A luta espiritual exige expor toda a fibra do nosso ser à acção de Deus: «A pior coisa, na tentação, é crer que nós combatemos sózinhos. Não! Deus estende-nos a mão, combate por nós e connosco». É uma luta que tem o próprio Cristo por protagonista, é ele que podemos invocar com as palavras do salmo: «Faz-me justiça, ó Deus, e defende a minha causa...» (Sal 43,1; 119,154). Esta é também a lição deixada por Abba Antonio: «Cada um daqueles que combate assim, pode dizer: "Não eu, mas a graça de Deus que está comigo" (1Cor 15,10). Expulsar os demónios é um dom do Salvador». Só Cristo, que vive em cada um de nós, pode vencer o mal que nos habita e a luta espiritual é exactamente o espaço em que a vida de Cristo triunfa sobre a potência do mal, do pecado e da morte. Em última análise, esta luta tem como único objectivo revestir-nos do Senhor Jesus Cristo (Rm 13,14), para podermos repetir com Paulo "Já não sou eu que vivo, mas é Cristo que vive em mim" (Gal 2,20). É certo, que o tema da luta espiritual, hoje, precisa de ser reformulado, repensado à luz das categorias antropológicas e dos conhecimentos de psicologia de que os homens de hoje - ao contrário dos das Escrituras e dos padres (da Igreja) - se podem orgulhar; é preciso, contudo, descodificar a linguagem das Escrituras e dos Padres.

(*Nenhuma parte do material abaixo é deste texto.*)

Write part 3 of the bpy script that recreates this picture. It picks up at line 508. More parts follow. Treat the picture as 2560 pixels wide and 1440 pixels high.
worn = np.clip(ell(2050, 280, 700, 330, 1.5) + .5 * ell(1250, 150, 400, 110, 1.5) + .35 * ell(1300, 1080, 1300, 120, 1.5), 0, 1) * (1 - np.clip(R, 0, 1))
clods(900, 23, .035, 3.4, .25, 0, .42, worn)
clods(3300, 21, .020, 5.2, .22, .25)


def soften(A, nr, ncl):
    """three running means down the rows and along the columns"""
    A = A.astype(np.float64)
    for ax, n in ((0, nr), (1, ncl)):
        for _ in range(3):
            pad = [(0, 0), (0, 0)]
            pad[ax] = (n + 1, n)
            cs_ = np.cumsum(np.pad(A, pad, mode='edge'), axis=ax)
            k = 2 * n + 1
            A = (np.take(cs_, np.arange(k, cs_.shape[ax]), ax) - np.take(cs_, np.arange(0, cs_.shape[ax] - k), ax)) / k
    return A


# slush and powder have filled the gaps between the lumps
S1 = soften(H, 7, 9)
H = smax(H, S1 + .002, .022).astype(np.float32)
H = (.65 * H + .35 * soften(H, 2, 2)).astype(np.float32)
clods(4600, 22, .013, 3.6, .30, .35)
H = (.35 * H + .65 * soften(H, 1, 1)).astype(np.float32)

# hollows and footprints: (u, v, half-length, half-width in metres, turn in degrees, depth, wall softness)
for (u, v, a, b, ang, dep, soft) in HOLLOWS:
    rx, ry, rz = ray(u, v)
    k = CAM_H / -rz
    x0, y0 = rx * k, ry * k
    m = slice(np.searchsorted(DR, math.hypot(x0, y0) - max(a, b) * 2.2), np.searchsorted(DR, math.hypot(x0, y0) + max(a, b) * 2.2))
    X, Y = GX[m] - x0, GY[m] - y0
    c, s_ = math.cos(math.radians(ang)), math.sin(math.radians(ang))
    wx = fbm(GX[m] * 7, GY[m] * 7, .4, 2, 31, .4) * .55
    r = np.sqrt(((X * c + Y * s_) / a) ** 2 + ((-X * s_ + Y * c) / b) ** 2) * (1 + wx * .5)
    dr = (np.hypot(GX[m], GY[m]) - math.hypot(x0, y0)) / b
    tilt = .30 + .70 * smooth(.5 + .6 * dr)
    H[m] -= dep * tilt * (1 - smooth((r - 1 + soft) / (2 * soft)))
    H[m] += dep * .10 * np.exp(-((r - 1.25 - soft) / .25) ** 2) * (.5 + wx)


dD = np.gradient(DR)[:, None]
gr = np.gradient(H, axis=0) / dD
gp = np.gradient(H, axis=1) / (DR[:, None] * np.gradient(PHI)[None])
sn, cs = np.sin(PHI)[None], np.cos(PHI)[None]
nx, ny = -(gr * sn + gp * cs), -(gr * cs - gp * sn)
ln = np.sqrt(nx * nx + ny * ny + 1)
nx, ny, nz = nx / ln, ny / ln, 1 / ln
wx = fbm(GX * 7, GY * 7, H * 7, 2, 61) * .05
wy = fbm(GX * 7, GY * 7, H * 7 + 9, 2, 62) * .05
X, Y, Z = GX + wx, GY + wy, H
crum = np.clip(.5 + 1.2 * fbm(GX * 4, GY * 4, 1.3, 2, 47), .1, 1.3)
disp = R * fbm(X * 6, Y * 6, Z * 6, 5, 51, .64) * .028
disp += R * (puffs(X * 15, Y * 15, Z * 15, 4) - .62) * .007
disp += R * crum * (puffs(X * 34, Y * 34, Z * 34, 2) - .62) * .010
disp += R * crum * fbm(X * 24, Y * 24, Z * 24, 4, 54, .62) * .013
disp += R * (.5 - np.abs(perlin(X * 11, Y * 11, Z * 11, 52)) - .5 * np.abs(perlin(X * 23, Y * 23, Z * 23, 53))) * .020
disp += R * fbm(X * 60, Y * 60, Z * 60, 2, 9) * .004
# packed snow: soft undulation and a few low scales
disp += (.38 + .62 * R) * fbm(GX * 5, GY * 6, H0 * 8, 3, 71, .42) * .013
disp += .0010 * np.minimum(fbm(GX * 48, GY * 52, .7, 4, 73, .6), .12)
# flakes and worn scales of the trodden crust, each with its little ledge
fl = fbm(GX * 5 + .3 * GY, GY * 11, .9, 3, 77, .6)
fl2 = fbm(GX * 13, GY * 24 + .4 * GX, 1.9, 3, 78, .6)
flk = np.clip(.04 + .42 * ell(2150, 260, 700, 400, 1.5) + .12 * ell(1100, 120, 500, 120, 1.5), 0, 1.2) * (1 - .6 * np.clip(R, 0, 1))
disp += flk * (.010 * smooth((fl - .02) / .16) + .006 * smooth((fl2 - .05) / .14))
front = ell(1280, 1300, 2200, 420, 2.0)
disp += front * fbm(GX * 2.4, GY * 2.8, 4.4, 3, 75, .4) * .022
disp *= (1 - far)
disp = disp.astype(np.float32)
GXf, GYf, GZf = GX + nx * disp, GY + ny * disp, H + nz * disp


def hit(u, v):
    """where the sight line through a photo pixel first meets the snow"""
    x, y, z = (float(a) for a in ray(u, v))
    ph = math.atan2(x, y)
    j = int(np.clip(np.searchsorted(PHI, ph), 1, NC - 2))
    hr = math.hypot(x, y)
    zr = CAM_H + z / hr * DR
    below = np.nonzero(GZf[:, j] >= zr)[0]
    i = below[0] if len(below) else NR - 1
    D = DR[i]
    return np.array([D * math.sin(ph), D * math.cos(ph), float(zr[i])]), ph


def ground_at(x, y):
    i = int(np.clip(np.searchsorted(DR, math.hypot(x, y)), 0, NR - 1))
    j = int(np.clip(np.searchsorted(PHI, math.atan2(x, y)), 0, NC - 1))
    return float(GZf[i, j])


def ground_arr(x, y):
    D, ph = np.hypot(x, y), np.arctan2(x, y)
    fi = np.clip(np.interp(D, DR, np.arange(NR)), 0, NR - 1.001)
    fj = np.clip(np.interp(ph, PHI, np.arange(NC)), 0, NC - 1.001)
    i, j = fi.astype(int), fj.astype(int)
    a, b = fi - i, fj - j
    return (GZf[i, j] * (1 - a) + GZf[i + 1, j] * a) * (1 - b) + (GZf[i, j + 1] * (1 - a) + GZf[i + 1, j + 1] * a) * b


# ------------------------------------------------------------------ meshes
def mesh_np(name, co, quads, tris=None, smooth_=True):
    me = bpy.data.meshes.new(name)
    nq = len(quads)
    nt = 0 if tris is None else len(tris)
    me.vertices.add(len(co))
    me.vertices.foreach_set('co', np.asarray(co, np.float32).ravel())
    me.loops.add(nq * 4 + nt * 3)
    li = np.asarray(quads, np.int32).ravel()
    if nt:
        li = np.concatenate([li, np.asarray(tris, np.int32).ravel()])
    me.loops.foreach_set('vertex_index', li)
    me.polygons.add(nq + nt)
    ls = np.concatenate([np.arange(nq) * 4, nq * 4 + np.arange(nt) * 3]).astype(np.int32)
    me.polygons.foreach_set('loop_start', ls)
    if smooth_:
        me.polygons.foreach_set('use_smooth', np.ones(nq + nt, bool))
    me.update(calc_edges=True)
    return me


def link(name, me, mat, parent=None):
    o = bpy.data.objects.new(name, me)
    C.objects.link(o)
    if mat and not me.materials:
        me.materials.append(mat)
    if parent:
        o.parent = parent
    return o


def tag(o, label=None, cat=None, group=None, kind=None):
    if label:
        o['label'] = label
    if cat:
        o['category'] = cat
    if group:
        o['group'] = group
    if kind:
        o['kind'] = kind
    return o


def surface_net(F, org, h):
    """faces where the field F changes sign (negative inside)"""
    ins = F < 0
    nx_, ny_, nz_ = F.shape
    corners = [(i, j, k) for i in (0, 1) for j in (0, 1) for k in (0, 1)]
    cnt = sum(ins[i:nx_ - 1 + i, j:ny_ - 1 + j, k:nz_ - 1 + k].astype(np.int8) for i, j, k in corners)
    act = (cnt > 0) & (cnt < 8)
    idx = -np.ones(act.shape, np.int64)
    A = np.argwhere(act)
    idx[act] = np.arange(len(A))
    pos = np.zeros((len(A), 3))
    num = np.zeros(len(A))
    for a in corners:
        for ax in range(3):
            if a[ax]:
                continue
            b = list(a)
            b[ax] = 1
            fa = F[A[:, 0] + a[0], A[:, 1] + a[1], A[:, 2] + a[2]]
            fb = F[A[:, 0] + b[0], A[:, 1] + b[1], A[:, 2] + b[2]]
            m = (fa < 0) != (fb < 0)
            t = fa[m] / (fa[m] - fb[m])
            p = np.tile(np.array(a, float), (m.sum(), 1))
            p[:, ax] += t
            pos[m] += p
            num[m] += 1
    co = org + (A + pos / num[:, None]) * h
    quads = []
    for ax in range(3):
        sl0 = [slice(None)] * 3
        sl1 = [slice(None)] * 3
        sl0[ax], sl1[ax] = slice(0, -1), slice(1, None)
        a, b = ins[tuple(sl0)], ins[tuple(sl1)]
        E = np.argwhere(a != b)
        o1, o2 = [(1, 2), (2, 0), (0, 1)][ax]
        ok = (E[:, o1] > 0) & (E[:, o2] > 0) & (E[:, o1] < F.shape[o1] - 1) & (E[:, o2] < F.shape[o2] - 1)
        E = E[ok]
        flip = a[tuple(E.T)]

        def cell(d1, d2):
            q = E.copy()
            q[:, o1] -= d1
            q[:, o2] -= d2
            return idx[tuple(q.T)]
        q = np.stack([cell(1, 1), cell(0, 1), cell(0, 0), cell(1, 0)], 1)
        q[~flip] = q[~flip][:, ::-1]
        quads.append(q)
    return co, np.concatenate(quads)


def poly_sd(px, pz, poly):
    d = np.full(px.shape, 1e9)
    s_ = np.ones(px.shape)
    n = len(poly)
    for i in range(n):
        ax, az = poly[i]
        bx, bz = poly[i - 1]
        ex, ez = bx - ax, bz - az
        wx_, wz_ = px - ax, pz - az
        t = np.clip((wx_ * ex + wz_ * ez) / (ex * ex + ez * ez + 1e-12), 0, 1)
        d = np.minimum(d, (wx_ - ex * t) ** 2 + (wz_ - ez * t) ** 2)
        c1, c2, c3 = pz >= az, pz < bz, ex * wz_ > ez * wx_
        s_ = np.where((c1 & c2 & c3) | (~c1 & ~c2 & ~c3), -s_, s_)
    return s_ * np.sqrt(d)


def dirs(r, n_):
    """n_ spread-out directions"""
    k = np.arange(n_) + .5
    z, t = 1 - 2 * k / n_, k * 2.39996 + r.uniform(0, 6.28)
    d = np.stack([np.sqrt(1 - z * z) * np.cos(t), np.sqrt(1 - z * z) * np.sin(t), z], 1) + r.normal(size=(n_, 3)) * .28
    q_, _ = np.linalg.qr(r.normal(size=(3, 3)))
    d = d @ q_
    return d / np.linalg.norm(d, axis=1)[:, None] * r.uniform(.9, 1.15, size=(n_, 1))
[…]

Por outro lado, se o uso da palavra "luta" e "combate" podem suscitar perplexidade, penso que seja oportuno manter esta terminologia tradicional: ela, na sua dureza e impopularidade, tem a vantagem de tornar logo clara a dificuladade que caracteriza a luta de que falamos e, consequentemente, constitui um convite inequívoco a levá-la a sério. Escrevia Martyrios, um padre siríaco do séc. VII: "A luta interior, o combate para fazer frente aos pensamentos e a guerra contra as paixões, não são tão duros quanto as guerras exteriores e as torturas físicas? A mim parece-me que sejam ainda mais duras, como é verdade que Satanás é mais cruel e mau que os homens mais malvados. Até que haja ar nas nossas narinas não cessaremos de lutar; não nos deixaremos abater, nem fugir, mas preserveremos na luta contra Satanás até à morte, para receber do Senhor a coroa da vitória no dia da recompensa (2Tm 4,8)".